Little Devils formed in 2010, and are built around the nucleus of bassist/songwriter Graeme Wheatley and vocalist Yoka Qureshi, with the line- up completed by drummer Sara Leigh Shaw and guitarist Big Ray Qureshi. They call their music, “new shoots from old roots” and their third album, The Storm Inside, recorded at Deptford’s The Music Complex over a two-week period, is 21st century call-to-arms British blues. “It’s the reflection of our life and times, up close,” Graeme Wheatley says.
**Tell us about the songwriting. **The inspiration behind a lot of them is just what life throws at you.
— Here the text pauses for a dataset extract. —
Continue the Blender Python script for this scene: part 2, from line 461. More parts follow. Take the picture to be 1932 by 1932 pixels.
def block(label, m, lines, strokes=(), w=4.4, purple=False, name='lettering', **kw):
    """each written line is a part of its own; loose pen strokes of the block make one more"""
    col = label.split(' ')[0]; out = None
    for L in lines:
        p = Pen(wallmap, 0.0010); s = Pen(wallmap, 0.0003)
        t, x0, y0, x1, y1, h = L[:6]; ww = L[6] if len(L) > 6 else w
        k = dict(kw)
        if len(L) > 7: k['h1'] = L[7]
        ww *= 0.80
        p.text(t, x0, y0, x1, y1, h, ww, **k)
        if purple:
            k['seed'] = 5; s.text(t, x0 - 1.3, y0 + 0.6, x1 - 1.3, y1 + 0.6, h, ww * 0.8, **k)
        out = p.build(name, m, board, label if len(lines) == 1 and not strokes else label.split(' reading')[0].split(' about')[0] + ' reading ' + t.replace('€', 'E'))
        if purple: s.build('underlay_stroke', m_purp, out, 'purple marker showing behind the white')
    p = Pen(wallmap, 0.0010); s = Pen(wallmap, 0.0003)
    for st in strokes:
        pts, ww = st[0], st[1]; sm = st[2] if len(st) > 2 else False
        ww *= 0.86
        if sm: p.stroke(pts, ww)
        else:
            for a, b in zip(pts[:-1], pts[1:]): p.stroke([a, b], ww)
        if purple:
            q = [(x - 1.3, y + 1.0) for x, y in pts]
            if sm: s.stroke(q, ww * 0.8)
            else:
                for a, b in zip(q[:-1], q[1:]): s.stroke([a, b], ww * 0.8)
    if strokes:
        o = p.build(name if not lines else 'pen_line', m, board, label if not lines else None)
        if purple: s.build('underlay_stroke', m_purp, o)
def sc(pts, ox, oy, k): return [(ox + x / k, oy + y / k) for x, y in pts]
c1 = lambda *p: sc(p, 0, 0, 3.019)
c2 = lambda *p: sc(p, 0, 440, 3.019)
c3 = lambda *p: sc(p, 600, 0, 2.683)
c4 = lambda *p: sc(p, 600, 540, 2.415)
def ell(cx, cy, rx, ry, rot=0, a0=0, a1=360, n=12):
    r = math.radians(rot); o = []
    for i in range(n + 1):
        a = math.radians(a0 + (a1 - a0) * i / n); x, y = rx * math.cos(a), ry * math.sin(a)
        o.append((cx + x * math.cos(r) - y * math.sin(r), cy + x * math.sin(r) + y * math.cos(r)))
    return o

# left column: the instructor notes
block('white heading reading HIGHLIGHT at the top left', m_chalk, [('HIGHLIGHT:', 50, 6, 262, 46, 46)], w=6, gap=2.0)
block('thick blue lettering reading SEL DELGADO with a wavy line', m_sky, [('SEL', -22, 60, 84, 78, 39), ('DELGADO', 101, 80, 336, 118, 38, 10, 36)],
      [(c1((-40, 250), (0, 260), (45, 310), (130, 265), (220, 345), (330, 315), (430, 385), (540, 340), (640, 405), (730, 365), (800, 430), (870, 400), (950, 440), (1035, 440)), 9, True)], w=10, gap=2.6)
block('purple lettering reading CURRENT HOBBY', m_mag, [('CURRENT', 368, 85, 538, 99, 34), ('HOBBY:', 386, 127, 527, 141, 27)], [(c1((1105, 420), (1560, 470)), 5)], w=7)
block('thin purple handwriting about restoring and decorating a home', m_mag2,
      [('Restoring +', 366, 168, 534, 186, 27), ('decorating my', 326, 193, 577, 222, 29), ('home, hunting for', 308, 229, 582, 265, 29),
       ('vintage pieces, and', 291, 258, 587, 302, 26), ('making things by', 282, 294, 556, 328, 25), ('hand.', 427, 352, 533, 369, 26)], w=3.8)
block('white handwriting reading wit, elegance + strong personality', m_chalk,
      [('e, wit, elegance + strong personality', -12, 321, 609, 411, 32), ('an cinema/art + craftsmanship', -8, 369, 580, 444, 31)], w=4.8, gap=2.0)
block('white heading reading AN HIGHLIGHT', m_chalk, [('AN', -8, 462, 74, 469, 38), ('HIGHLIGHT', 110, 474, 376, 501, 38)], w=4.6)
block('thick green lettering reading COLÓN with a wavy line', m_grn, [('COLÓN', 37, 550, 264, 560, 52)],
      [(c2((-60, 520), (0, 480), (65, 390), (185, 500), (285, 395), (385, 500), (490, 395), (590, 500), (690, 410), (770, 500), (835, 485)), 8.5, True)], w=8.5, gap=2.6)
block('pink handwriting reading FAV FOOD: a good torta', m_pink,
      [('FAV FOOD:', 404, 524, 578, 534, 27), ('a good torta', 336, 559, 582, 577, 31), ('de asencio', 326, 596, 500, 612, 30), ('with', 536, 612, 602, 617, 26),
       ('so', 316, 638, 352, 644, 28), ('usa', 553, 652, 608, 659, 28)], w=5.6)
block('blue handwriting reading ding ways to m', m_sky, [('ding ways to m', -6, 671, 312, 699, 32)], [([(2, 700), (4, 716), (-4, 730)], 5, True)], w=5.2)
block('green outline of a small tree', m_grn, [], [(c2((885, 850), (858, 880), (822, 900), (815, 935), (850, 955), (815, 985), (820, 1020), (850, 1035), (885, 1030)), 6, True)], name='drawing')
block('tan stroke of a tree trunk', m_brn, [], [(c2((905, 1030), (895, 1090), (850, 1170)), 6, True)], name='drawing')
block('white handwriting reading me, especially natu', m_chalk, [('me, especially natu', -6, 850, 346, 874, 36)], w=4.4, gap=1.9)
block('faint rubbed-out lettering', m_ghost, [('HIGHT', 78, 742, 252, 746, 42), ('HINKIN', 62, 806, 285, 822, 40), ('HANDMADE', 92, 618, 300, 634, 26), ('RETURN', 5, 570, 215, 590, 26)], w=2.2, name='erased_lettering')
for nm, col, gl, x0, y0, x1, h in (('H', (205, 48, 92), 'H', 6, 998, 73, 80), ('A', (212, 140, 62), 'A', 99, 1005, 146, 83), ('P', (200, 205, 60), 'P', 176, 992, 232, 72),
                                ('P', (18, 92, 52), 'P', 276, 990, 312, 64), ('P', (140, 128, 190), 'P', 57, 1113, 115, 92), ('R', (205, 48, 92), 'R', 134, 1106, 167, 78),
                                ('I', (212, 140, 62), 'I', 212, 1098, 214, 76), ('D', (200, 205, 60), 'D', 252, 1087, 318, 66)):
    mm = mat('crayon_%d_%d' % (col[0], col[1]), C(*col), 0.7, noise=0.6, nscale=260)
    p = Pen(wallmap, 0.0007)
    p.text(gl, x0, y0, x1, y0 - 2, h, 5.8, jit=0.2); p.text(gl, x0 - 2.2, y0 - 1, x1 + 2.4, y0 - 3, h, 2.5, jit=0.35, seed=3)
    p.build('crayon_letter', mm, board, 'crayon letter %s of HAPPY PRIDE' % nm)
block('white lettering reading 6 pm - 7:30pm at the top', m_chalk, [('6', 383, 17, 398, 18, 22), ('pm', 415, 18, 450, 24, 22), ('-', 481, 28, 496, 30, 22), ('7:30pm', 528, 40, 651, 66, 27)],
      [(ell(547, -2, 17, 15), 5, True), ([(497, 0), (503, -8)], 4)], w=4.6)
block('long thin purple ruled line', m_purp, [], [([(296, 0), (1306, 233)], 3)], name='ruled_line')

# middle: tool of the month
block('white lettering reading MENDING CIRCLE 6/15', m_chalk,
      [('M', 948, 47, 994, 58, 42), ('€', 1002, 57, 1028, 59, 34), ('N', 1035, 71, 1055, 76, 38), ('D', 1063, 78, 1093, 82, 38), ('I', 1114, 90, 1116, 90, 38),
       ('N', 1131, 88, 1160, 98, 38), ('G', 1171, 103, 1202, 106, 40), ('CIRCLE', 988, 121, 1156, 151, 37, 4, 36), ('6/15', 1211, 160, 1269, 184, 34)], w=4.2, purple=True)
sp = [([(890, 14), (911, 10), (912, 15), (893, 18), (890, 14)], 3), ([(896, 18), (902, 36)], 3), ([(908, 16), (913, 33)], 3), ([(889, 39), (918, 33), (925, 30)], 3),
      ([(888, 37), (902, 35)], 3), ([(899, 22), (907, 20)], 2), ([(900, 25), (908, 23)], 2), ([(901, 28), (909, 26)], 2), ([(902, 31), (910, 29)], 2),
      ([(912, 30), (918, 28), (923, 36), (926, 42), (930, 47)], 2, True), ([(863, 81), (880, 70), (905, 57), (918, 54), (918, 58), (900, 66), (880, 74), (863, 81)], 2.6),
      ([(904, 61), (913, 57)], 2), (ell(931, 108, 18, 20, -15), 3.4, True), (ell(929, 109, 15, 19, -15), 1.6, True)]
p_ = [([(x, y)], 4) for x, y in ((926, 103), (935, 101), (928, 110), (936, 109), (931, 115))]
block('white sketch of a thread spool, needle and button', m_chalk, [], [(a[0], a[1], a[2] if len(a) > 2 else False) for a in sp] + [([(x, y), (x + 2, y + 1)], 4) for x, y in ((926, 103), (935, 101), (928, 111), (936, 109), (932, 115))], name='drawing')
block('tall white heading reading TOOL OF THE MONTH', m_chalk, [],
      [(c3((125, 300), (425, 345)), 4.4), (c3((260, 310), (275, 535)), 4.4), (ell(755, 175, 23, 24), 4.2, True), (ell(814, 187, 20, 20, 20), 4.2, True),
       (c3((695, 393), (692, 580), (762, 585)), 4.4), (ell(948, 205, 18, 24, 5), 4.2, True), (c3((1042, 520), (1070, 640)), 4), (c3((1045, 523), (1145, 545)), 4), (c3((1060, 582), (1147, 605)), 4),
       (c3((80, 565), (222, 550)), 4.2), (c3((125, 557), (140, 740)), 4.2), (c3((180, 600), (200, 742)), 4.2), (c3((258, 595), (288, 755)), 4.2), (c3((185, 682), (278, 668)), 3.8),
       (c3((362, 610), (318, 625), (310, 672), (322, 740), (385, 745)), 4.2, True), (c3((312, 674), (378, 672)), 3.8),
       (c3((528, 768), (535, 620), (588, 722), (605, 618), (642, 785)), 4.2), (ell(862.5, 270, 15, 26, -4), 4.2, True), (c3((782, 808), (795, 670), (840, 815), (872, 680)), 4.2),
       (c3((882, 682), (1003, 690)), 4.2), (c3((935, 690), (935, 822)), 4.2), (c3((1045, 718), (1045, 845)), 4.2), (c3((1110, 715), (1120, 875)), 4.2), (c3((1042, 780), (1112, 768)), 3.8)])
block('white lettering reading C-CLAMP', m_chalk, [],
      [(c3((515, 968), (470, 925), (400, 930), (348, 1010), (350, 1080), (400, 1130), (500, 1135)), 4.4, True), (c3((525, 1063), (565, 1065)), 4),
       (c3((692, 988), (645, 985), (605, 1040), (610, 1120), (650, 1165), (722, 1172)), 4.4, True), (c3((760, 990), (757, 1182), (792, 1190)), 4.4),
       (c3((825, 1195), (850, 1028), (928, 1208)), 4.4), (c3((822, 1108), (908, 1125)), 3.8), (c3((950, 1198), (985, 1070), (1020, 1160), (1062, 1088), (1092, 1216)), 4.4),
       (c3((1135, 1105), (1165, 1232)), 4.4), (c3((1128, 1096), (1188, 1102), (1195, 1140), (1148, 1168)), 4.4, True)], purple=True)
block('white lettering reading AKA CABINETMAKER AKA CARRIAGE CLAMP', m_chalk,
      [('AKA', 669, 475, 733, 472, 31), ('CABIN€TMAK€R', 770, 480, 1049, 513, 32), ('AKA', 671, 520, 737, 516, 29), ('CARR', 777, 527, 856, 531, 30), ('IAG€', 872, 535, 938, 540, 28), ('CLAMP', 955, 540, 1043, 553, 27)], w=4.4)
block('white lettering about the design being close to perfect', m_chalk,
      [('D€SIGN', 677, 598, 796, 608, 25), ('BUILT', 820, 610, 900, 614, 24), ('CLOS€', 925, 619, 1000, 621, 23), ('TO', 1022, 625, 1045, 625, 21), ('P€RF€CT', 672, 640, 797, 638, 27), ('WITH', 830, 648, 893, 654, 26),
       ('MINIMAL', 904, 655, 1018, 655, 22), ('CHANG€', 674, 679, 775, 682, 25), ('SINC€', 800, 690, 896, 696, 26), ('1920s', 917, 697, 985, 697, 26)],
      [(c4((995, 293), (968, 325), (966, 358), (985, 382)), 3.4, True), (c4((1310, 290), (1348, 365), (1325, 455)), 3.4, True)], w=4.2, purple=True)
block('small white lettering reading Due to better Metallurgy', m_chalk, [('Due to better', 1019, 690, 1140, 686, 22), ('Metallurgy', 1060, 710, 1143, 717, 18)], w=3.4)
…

That can be general things like lying in bed hearing the emergency sirens with blue flashing lights and thinking, “I’m listening to the birth of the blues” [hence the song The Birth Of The Blues] or it can be more personal, such as thinking that sometimes you can find yourself in a cage, a prisoner of your own design. This is the theme on Wounded. A lot of the imagery on that song was inspired by the poetry of Maya Angelou.
I’ve never heard a voice like Yoka’s
**Music is in the blood, isn’t it? **Well, my dad was a musician as was his mother, so music was always a feature in our house. As a boy I loved The Beatles. Paul [McCartney] is the reason I took up bass. I started to get into blues via Cream. One of my happiest memories is my dad giving me an album by Jimmy Witherspoon and years later, meeting him in Fat Tuesday, a bar in New York.
Rory Gallagher made a big impact on you as well, didn’t he? Rory filled you with the joy of being there in the moment. When I first saw him aged 15, a friend and I took the train from Hartlepool to Newcastle. To get the return train meant missing the encore. Rory played five encores, the last one to about 20 of us, and he shook everyone’s hand. I was grounded for a month.
**Yoka is an amazing vocalist. What went through your mind when you first heard her sing? **I’ve never heard a voice like hers. Ray and I would be in the control room and Yoka would be putting a vocal down and we’d just stare, jaws dropped. The scat vocal on I Still Want It Back was done in one take, with the precision of a laser.
**What does the blues mean to you? **It’s the source of some of the best music of the last 100 years. It’s profoundly affecting and inspiring. You can stick close to the origins or you can muddy up the water, it’s all good so long as you put your heart and soul into it. That’s the key to the blues. Feel it, live it, love it.
The Storm Inside is out now via Krossborder Rekords.